» Work required: Write out exactly the lines from the line with "Generate a Blender" through the line with "R = math.radians", including both, and nothing more.

» Data extract:

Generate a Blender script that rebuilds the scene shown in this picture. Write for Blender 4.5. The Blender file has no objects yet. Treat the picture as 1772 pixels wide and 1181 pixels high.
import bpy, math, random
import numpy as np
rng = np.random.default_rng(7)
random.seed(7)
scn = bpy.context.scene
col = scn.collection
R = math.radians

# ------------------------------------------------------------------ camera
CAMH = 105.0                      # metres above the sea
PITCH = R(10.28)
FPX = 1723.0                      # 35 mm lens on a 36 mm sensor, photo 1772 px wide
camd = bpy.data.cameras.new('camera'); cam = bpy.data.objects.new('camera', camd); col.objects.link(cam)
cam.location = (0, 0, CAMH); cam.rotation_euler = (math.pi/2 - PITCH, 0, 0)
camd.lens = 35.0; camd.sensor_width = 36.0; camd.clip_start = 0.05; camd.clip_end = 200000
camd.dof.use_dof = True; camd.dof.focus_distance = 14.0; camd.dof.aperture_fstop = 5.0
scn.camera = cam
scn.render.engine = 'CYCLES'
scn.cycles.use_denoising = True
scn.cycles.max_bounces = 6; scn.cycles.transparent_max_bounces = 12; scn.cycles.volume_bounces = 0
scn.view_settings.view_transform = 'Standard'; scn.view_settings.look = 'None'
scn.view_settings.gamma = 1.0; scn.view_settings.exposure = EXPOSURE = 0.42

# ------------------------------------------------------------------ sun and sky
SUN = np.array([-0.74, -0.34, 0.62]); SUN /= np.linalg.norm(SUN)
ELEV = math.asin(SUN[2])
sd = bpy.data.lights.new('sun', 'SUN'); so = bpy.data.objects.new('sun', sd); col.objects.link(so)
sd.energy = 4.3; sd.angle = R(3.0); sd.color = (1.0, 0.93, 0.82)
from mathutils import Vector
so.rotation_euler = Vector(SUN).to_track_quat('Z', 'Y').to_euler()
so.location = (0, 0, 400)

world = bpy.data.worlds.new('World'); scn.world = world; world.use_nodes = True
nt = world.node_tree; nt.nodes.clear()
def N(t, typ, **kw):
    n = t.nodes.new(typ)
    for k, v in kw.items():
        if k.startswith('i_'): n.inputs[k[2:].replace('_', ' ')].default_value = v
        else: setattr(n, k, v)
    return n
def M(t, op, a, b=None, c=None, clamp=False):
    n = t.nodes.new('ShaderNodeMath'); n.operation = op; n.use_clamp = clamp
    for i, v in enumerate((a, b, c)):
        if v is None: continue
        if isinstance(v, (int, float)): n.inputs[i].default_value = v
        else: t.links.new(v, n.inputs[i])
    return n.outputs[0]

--

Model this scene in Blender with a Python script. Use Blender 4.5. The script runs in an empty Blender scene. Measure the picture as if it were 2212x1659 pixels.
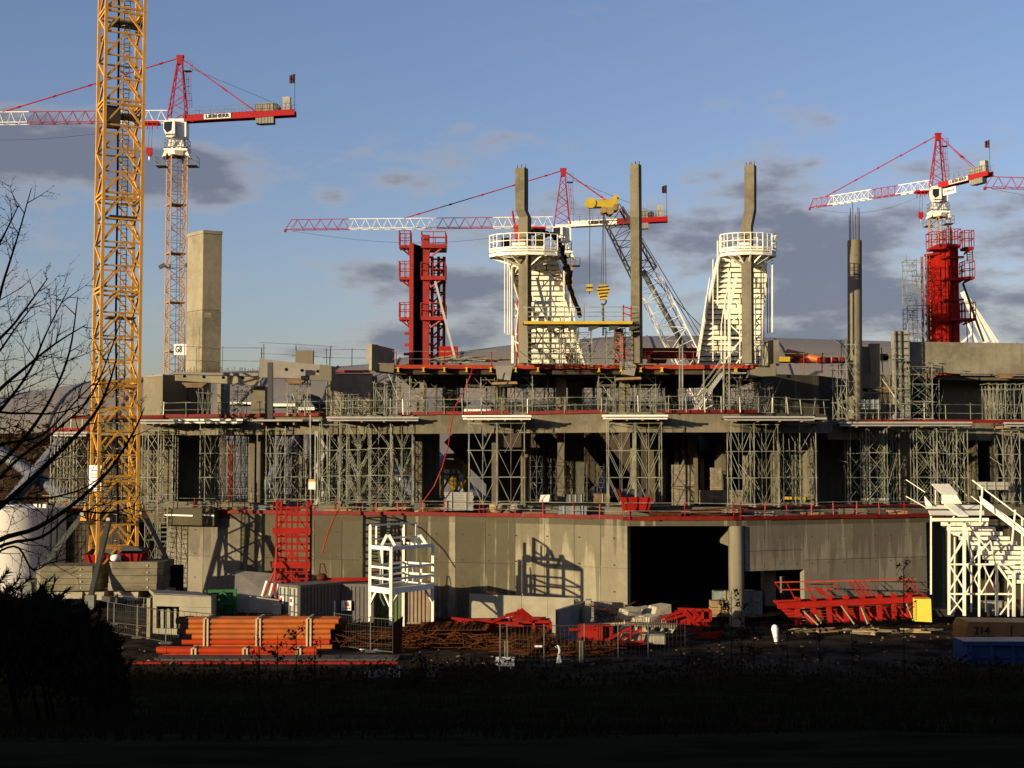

---

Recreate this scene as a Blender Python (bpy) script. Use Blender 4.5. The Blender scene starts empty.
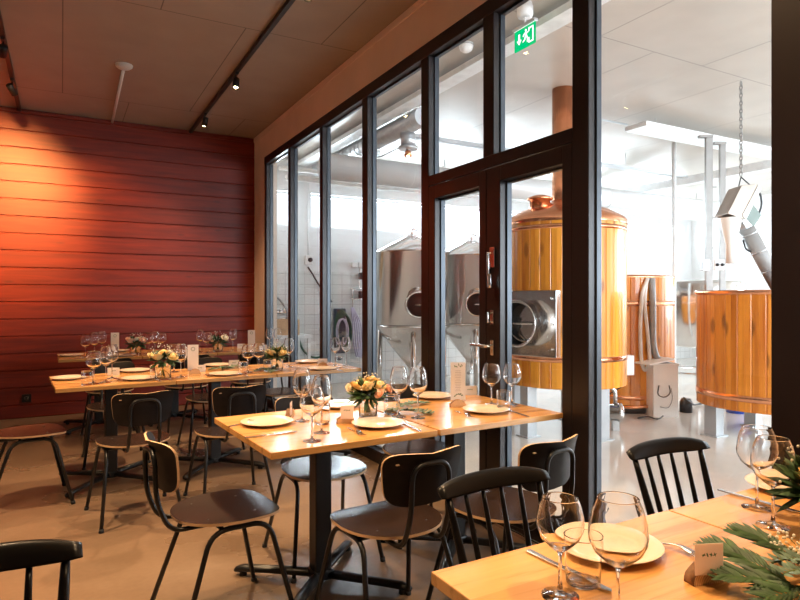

» Answer to this problem:
Generate a Blender script that rebuilds the scene shown in this picture. Write for Blender 4.5. The Blender file has no objects yet. Treat the picture as 1772 pixels wide and 1181 pixels high.
import bpy, math, random
import numpy as np
rng = np.random.default_rng(7)
random.seed(7)
scn = bpy.context.scene
col = scn.collection
R = math.radians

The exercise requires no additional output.